The upper house of parliament’s Committee on Human Rights said the declaration would allow for abortion, gay marriage, and sexual freedom to spread in Egypt.

“We all know that those behind such declarations have domestic methods for spreading their ideas through women’s rights organisations,” Salafi Asala Party member Adel Afifi said in the committee’s Sunday meeting.

Other members attacked the declaration as an affront to human rights in Middle Eastern countries that are “conservative” and “cannot allow” for homosexuality and premarital sex.

Salafi Al-Nour Party Shura Council member Mohamed Al-Azab called for a distinction between “fairness” and “equality” and said that there should be fairness between men and women but not equality, because the two genders are complimentary not equal.

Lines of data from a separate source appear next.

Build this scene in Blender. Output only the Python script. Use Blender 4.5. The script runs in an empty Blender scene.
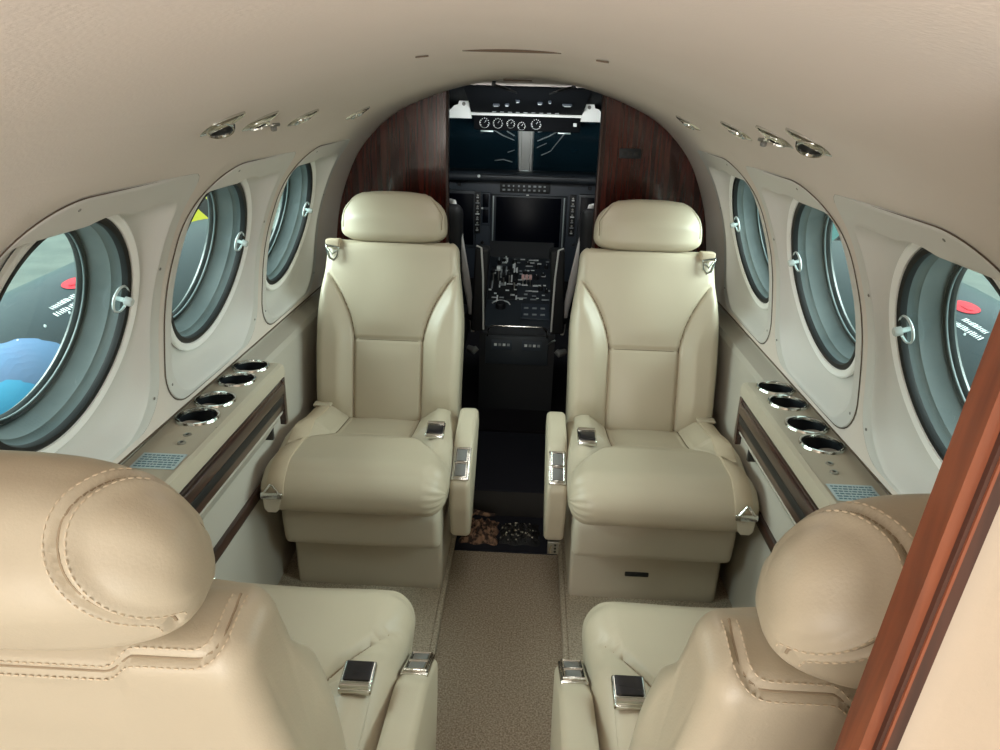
import bpy, bmesh, math, random
from mathutils import Vector, Matrix
C = bpy.context.scene.collection
SC = bpy.context.scene
random.seed(7)
PI = math.pi
sin, cos, rad = math.sin, math.cos, math.radians

def sr(r, g, b):
    f = lambda c: (c/255/12.92) if c/255 <= .04045 else ((c/255+.055)/1.055)**2.4
    return (f(r), f(g), f(b), 1)

# ------------------------------------------------------------------ materials
def mat(name, col, rough=.5, metal=0, bump=None, vary=None, coat=0, spec=.5, emit=0):
    m = bpy.data.materials.new(name); m.use_nodes = True
    nt = m.node_tree; b = nt.nodes['Principled BSDF']
    b.inputs['Base Color'].default_value = col
    b.inputs['Roughness'].default_value = rough
    b.inputs['Metallic'].default_value = metal
    b.inputs['Specular IOR Level'].default_value = spec
    b.inputs['Coat Weight'].default_value = coat
    b.inputs['Coat Roughness'].default_value = .08
    if emit:
        b.inputs['Emission Color'].default_value = col; b.inputs['Emission Strength'].default_value = emit
    tc = nt.nodes.new('ShaderNodeTexCoord')
    if bump:
        sc, st, dist = bump
        n = nt.nodes.new('ShaderNodeTexNoise'); n.inputs['Scale'].default_value = sc; n.inputs['Detail'].default_value = 4
        nt.links.new(tc.outputs['Object'], n.inputs['Vector'])
        bp = nt.nodes.new('ShaderNodeBump'); bp.inputs['Strength'].default_value = st; bp.inputs['Distance'].default_value = dist
        nt.links.new(n.outputs['Fac'], bp.inputs['Height']); nt.links.new(bp.outputs['Normal'], b.inputs['Normal'])
    if vary:
        sc, c2, lo, hi = vary
        n = nt.nodes.new('ShaderNodeTexNoise'); n.inputs['Scale'].default_value = sc; n.inputs['Detail'].default_value = 5
        nt.links.new(tc.outputs['Object'], n.inputs['Vector'])
        r = nt.nodes.new('ShaderNodeValToRGB'); r.color_ramp.elements[0].position = lo; r.color_ramp.elements[1].position = hi
        r.color_ramp.elements[0].color = c2; r.color_ramp.elements[1].color = col
        nt.links.new(n.outputs['Fac'], r.inputs['Fac']); nt.links.new(r.outputs['Color'], b.inputs['Base Color'])
    return m

def wood(name, c1, c2, scale, rough=.25, coat=.6, stretch=(30, 30, 1.2)):
    m = mat(name, c1, rough, coat=coat); nt = m.node_tree; b = nt.nodes['Principled BSDF']
    tc = nt.nodes['Texture Coordinate']
    mp = nt.nodes.new('ShaderNodeMapping'); mp.inputs['Scale'].default_value = stretch
    nt.links.new(tc.outputs['Object'], mp.inputs['Vector'])
    n = nt.nodes.new('ShaderNodeTexNoise'); n.inputs['Scale'].default_value = scale; n.inputs['Detail'].default_value = 6
    n.inputs['Distortion'].default_value = .6
    nt.links.new(mp.outputs['Vector'], n.inputs['Vector'])
    r = nt.nodes.new('ShaderNodeValToRGB')
    r.color_ramp.elements[0].position = .34; r.color_ramp.elements[0].color = c2
    r.color_ramp.elements[1].position = .66; r.color_ramp.elements[1].color = c1
    nt.links.new(n.outputs['Fac'], r.inputs['Fac']); nt.links.new(r.outputs['Color'], b.inputs['Base Color'])
    return m

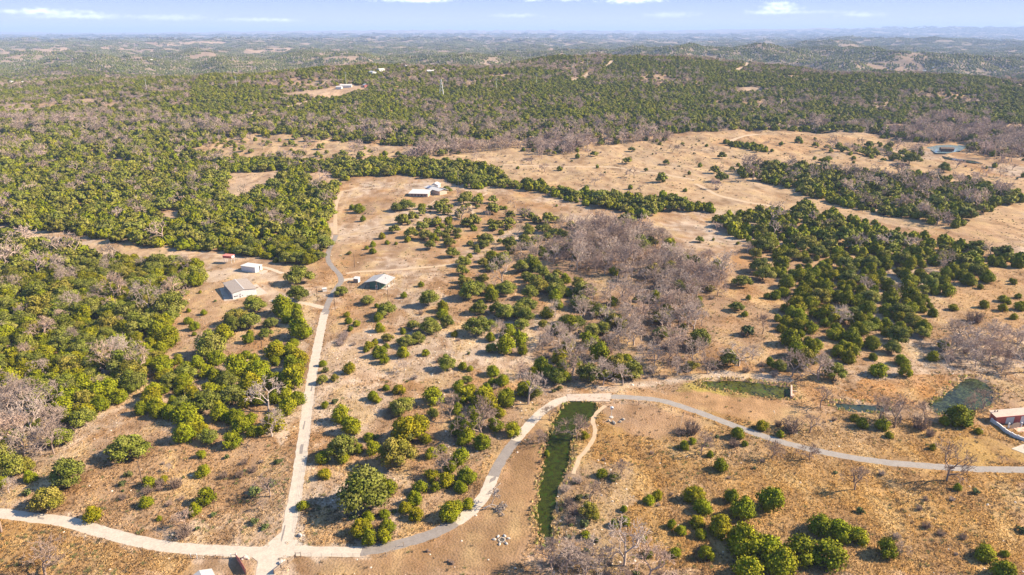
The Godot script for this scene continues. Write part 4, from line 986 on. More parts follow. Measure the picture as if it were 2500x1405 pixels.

Meanwhile members of the Shura Council Committee on Defence and National Security attacked Ministry of Interior officials for failing to stop the torching of a Freedom and Justice Party office in Damietta.

MPs accused the ministry of housing several officers who remain loyal to the former regime and are working to restore it.

“Those who commit such actions are thugs who know they have backers who will protect them,” Shura Council member Mohamed Awad said, while others called on Minister of Interior Mohamed Ibrahim to resign if he was unable to restore security.

Christian Coucil members presented the committee with videos from the attack on the St. Mark’s Coptic Orthodox Cathedral as mourners were leaving the funeral of victims of earlier sectarian violence in Al-Khasous, Qalyubia.

Parliamentarian Suzy Nashed asked why the perpetrators had not yet been arrested, following a brief argument over the religious identity of people shown carrying weapons in the videos.